Evocation par l’intéressé d’un souvenir de dégustation MES
NUITS ST GEORGES 1945 :
« Mon ami Girardot, antiquaire en vins, comme d’autres sont spécialistes
en meubles Louis XVI, m’avait procuré trois Nuits St Georges de cette année mythique où la
France s’est libérée du joug allemand. Cet automne-là, la nature était de
la partie pour produire un millésime d’exception, tant dans le Bordelais qu’en Bourgogne.
Faibles rendements à l’hectare accompagnés d’un bel ensoleillement : 1945 produisit
de petits raisins croquants et très concentrés.

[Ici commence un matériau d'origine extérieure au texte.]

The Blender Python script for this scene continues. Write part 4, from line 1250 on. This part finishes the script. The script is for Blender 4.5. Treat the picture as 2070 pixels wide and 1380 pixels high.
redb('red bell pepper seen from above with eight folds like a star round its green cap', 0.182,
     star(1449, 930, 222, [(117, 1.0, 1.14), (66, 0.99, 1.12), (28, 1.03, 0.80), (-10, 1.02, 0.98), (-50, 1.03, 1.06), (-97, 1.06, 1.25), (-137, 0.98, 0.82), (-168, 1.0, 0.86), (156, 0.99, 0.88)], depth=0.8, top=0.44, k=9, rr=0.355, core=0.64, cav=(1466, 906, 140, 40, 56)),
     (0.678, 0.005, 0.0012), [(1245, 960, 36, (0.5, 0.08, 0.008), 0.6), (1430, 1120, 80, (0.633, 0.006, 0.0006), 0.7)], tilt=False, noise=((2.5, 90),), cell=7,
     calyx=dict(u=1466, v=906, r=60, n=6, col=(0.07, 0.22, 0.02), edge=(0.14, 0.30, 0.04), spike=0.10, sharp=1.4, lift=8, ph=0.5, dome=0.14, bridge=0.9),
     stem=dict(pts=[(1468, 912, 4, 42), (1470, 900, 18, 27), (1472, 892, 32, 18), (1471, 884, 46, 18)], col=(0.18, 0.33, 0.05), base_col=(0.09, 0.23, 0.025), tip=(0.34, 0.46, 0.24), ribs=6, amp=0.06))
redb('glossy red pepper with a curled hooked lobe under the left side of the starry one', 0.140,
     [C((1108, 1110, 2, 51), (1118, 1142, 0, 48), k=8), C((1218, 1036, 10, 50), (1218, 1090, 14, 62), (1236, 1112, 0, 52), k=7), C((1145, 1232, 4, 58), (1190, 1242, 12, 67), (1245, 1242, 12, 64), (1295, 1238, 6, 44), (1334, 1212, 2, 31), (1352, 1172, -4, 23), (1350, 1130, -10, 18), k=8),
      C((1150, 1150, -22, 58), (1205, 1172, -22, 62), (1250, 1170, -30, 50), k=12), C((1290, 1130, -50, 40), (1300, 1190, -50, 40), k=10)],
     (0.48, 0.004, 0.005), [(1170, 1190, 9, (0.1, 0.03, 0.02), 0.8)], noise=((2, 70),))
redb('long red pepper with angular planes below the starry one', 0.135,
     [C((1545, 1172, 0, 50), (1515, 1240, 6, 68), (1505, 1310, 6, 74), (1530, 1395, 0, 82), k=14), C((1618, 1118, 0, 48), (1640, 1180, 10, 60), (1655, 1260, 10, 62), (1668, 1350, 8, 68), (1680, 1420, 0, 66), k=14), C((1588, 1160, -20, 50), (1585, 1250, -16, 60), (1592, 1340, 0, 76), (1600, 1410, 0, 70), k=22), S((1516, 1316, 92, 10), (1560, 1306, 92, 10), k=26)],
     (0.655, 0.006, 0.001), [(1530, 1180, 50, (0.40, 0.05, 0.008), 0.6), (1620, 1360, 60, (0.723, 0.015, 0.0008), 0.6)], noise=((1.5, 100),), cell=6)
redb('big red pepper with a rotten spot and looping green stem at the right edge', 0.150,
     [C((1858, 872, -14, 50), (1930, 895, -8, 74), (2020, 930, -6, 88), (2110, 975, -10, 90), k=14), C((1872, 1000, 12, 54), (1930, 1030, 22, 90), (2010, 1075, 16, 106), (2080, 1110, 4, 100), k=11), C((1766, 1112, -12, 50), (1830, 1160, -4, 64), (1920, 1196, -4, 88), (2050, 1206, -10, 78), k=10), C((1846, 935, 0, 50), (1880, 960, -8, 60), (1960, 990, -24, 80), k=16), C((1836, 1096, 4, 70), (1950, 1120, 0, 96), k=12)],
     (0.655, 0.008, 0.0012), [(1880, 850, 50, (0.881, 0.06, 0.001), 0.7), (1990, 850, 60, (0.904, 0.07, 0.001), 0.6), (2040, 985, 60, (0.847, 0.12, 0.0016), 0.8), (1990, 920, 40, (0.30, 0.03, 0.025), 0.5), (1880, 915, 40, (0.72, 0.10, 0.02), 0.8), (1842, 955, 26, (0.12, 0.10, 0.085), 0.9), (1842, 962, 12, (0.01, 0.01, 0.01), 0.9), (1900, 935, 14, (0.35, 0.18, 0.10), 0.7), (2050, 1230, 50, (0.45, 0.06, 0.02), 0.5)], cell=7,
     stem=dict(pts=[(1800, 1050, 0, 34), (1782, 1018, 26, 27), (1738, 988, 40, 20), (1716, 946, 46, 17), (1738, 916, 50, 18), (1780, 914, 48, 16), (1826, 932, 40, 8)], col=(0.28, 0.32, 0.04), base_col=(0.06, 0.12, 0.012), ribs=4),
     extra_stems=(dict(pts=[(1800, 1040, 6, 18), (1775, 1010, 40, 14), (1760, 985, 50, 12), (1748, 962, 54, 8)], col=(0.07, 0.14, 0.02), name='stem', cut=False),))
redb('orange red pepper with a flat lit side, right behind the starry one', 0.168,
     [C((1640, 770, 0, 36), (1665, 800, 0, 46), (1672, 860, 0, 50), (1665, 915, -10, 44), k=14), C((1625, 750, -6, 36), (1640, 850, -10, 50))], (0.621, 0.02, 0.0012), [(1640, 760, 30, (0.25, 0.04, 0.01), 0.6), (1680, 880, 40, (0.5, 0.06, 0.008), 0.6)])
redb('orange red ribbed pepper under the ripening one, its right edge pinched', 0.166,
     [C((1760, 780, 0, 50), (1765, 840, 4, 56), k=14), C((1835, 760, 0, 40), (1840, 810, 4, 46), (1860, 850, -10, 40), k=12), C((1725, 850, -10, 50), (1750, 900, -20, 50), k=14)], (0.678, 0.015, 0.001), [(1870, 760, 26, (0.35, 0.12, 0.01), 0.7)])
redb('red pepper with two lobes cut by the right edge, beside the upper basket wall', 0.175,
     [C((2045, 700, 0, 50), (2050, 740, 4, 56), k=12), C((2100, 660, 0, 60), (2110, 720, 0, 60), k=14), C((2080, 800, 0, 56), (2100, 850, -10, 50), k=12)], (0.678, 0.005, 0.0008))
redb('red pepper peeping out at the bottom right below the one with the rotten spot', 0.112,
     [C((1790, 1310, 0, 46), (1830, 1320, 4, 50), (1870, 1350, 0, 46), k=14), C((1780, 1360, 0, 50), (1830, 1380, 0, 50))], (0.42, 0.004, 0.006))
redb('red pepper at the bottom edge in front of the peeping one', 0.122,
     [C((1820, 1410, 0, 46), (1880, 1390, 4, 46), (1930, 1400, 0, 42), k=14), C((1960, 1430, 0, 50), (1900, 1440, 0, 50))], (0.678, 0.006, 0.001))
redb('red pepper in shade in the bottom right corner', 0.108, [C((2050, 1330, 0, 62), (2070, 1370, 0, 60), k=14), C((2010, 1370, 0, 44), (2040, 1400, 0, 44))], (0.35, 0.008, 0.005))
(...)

La première bouteille qu’il me fut donné d’ouvrir nous procura un plaisir
immense, tout en douceur et en rondeur alcoolique. Le vin avait remarquablement vieilli et résonnait
encore du chant de la victoire. Nous le bûmes avec délectation et, reconnaissons-le, avec un certain
cérémonial.
Fort de ce moment d’éternité, j’ai souhaité renouveler la part
de magie qui avait illuminé la première dégustation de ce 1945. Et là, la déception
fut totale. La débâcle ! Le vin avait perdu toute sa substance et n’était plus
qu’une infâme piquette. Ce soir-là, nous dûmes nous rabattre sur un bourgogne qui
ne relevait pas du musée des antiquités.
Restait donc la troisième bouteille ! Dans la famille Chabrol, les prétextes
ne manquent pas. Je choisis l’anniversaire de ma fille en prévenant les convives qu’il fallait
s’attendre au pire comme au meilleur. D’emblée, le bouchon offrit la résistance que
j’espérais. Et, dès la première gorgée, je sus que le miracle de la première
bouteille serait transcendé. Robe superbe. Une suavité parfaite. Un pur moment de bonheur qui
se fondait généreusement dans le palais en excitant mes papilles. Et, dans ma tête, défilaient
des images en noir et blanc. L’ivresse de la Libération ressuscitée… ».